Americans aren't enthusiasts for the shedding of innocent blood, and either of the above scenarios would guarantee the destruction of an unthinkable number of lives, among which some innocents would surely be numbered. Yet one or the other would be unavoidable should Islamic lunatics perpetrate an atrocity with WMD. Were Washington to balk at such a response, the American people would scrape Washington hollow -- and we wouldn't wait for the next election to do it.
No, indeed. And the Jeffersonians and Hamiltonians will join us. The Wilsonians never do.

All it will take is a little bit more convincing. September 11, 2001 was enough to get the Jacksonians on board to fight the war against our attackers - correctly identified as Islamic extremists, not just Al-Qaeda, and not just Osama Bin Laden. It was, to us, another Pearl Harbor. As usual, the Jacksonians are worried only that the government is failing to prosecute the war with the necessary vigor.

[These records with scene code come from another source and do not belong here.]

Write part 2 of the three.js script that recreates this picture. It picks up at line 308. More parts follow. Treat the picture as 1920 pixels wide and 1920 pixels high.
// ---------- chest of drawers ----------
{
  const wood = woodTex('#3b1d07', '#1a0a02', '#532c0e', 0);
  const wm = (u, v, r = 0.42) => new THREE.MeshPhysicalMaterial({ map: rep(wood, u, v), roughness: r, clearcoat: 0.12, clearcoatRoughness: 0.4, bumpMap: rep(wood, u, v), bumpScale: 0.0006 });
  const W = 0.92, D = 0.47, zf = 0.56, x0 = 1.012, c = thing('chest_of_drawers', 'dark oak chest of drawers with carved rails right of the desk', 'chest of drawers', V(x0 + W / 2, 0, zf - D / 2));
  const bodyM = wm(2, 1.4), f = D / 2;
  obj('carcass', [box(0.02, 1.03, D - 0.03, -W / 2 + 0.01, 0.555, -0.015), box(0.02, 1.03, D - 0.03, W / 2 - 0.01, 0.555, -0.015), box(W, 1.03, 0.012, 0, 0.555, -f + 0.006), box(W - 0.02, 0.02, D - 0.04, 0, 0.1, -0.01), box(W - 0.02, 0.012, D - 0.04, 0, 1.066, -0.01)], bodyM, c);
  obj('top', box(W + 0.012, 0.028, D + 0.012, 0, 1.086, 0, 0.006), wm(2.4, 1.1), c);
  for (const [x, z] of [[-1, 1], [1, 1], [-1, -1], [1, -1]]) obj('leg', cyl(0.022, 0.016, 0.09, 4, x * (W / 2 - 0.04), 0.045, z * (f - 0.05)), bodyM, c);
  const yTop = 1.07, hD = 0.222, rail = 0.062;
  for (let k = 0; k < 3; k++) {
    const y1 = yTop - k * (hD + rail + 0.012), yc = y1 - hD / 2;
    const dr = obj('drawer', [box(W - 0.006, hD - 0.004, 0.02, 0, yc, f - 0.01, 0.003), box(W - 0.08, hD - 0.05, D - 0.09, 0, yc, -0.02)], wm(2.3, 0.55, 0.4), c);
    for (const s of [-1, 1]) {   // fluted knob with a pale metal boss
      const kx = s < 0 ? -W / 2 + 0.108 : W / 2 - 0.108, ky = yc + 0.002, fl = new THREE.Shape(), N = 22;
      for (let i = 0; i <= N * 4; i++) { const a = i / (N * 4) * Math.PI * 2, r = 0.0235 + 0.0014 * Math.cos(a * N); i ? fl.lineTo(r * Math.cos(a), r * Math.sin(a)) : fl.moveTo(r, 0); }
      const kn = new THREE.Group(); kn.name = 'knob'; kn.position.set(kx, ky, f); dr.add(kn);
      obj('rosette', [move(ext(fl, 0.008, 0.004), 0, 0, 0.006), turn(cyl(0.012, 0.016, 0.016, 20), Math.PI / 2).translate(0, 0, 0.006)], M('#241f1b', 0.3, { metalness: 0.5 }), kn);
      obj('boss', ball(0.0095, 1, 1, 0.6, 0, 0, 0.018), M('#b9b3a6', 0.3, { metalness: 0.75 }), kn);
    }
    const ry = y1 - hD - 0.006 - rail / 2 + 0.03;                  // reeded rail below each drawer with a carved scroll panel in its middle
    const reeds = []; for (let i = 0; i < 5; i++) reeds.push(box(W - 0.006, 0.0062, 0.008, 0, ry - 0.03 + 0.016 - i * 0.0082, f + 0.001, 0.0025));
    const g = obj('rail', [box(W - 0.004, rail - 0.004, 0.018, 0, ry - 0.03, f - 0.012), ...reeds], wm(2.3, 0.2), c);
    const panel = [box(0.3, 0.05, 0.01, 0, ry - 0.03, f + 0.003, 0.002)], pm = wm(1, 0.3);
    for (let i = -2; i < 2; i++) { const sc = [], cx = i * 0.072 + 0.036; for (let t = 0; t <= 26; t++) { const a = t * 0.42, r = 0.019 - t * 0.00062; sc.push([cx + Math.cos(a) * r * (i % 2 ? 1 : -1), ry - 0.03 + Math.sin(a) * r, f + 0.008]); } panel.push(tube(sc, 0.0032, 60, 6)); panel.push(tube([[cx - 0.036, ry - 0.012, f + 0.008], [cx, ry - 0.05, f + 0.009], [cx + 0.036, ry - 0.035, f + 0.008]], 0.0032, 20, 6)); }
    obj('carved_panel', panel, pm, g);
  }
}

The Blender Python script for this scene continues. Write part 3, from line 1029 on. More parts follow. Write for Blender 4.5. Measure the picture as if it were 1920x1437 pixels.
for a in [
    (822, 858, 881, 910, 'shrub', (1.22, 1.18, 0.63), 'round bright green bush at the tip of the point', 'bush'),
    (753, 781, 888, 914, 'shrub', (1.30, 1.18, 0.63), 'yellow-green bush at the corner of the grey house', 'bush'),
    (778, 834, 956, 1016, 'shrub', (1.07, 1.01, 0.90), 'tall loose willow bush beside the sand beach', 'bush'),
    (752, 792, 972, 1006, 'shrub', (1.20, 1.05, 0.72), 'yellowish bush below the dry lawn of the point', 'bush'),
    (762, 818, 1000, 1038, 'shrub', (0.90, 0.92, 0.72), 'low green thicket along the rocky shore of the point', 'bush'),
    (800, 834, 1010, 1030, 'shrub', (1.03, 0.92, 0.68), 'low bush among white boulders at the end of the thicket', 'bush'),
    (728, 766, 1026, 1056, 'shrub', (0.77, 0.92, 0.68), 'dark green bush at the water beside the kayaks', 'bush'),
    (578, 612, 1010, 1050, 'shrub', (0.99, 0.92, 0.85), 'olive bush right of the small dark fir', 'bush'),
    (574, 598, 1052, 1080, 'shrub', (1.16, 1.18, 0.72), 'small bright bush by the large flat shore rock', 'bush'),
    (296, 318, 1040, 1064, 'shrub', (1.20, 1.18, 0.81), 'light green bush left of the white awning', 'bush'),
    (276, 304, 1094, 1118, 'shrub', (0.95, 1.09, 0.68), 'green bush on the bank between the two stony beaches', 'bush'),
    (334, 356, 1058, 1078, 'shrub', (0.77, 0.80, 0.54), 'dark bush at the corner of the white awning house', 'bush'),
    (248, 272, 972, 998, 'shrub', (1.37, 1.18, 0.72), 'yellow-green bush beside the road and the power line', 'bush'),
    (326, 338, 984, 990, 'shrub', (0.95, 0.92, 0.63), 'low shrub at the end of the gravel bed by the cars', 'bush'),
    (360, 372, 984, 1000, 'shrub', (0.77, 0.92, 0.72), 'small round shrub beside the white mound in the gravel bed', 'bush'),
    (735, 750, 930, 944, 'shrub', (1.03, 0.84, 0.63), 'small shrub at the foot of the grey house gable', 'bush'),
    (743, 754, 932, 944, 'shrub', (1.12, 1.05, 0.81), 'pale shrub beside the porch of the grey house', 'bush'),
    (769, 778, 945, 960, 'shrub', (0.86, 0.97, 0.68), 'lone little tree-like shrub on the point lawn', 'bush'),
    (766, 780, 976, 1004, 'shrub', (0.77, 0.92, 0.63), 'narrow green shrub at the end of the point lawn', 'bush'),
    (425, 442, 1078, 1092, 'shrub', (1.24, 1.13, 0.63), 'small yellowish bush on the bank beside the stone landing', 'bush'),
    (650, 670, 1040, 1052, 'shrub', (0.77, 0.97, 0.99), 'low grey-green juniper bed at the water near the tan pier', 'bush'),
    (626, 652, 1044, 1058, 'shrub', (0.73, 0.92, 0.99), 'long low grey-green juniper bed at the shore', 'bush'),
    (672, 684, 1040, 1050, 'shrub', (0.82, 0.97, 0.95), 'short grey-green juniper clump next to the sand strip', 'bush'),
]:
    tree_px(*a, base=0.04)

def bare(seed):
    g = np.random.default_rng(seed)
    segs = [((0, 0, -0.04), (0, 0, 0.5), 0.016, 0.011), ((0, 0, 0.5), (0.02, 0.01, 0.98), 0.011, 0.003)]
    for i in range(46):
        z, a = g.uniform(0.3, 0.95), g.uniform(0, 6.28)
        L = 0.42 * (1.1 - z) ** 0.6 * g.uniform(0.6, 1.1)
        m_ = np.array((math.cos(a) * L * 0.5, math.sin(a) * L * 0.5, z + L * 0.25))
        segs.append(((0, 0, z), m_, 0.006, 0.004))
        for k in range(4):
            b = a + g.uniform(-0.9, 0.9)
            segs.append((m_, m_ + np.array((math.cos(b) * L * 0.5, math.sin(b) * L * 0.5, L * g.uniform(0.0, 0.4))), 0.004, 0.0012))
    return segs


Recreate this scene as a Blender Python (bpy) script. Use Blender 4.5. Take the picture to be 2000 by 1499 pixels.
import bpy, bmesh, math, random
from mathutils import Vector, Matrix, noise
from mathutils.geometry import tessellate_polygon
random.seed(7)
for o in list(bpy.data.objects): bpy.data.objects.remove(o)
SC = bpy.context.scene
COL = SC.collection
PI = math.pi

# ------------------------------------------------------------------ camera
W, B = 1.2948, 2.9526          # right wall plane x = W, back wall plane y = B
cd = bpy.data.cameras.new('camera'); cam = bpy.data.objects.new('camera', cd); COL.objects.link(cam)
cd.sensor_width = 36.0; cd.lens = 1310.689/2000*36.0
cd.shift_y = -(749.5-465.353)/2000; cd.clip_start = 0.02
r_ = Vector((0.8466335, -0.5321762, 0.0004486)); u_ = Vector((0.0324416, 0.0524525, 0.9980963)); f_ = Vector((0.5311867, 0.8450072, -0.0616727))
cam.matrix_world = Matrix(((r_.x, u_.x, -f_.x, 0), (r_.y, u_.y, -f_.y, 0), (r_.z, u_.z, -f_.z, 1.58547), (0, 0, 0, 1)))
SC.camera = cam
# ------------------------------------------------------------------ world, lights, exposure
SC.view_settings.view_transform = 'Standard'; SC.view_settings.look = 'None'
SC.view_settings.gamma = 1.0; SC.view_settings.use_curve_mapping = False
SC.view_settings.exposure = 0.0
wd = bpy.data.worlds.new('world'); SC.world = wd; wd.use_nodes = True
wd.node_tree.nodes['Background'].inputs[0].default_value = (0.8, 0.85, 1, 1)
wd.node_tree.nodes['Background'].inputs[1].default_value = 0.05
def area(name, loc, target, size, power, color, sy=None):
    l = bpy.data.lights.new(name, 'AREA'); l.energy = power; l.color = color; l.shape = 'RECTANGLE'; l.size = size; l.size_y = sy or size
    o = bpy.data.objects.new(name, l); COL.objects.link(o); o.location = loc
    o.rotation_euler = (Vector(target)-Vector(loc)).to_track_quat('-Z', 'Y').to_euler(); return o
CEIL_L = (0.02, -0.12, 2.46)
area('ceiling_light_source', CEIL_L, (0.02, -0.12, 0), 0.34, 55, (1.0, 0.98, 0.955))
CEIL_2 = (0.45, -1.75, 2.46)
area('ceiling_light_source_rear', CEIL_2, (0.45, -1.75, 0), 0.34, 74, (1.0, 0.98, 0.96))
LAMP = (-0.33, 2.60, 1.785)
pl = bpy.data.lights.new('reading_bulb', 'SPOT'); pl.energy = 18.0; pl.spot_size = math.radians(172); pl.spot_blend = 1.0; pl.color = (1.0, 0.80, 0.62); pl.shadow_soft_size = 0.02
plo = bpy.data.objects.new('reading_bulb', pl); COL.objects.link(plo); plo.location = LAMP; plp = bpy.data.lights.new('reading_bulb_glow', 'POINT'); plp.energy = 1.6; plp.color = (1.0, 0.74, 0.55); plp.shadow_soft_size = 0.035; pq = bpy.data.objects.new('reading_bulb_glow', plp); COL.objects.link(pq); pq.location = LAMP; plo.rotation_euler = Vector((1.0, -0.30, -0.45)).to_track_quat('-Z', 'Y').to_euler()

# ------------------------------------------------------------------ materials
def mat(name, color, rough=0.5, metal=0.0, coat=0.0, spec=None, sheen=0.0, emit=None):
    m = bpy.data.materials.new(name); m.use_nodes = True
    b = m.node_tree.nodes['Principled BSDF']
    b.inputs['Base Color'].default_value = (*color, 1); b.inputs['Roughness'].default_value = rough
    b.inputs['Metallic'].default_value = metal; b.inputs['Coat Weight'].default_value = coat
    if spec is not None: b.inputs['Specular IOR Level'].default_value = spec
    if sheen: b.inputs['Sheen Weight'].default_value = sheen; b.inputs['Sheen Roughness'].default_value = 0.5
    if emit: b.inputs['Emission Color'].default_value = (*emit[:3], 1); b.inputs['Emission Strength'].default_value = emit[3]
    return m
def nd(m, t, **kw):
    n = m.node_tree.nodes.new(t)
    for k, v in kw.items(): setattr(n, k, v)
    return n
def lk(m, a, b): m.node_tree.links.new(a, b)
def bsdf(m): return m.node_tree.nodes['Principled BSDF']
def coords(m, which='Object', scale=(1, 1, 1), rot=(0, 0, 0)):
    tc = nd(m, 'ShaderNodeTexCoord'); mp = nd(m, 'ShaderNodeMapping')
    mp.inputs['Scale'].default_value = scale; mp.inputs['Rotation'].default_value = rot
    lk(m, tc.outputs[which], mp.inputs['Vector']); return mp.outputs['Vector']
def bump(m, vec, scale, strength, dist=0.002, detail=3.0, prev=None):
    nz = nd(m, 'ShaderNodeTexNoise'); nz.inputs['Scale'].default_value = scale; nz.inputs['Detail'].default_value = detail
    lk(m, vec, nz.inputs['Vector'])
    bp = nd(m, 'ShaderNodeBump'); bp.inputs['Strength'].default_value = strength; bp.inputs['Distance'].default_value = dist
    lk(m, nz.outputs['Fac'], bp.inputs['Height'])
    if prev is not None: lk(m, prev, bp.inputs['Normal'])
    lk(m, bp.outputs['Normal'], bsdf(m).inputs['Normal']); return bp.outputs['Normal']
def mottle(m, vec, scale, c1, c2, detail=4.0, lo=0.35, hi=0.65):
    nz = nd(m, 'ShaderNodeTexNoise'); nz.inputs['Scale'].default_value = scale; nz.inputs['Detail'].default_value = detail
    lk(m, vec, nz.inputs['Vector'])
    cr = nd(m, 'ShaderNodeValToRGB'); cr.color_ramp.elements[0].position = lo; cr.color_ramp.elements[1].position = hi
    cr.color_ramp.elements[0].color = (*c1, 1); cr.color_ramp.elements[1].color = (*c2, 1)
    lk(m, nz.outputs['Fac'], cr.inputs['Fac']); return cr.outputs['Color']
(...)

As Admiral Yamamoto is credited to have said after the Japanese naval air strikes on Pearl Harbor, "I fear all we have done is to awaken a sleeping giant and fill him with a terrible resolve." Okinawa, if nothing else, fulfilled that fear. If the Islamists manage to pull off a truly major strike involving thousands or even tens of thousands of American civilian casualties, the world will once again see what we moral, liberal, civilized Americans are willing to do when the gloves finally come off.

The difference between us and them is, once we're finished we'll pick up the pieces and wearily go home to our lives again, because we're really not interested in running the world. As Eric Raymond so eloquently stated in American Empire Redux:
I was traveling in Europe a few years back, and some Euroleftie began blathering in my presence about America’s desire to rule the world. “Nonsense,” I told him. “You’ve misunderstood the American character. We’re instinctive isolationists at bottom. We don’t want to rule the world — we want to be able to ignore it."
That, too, is a Jacksonian characteristic.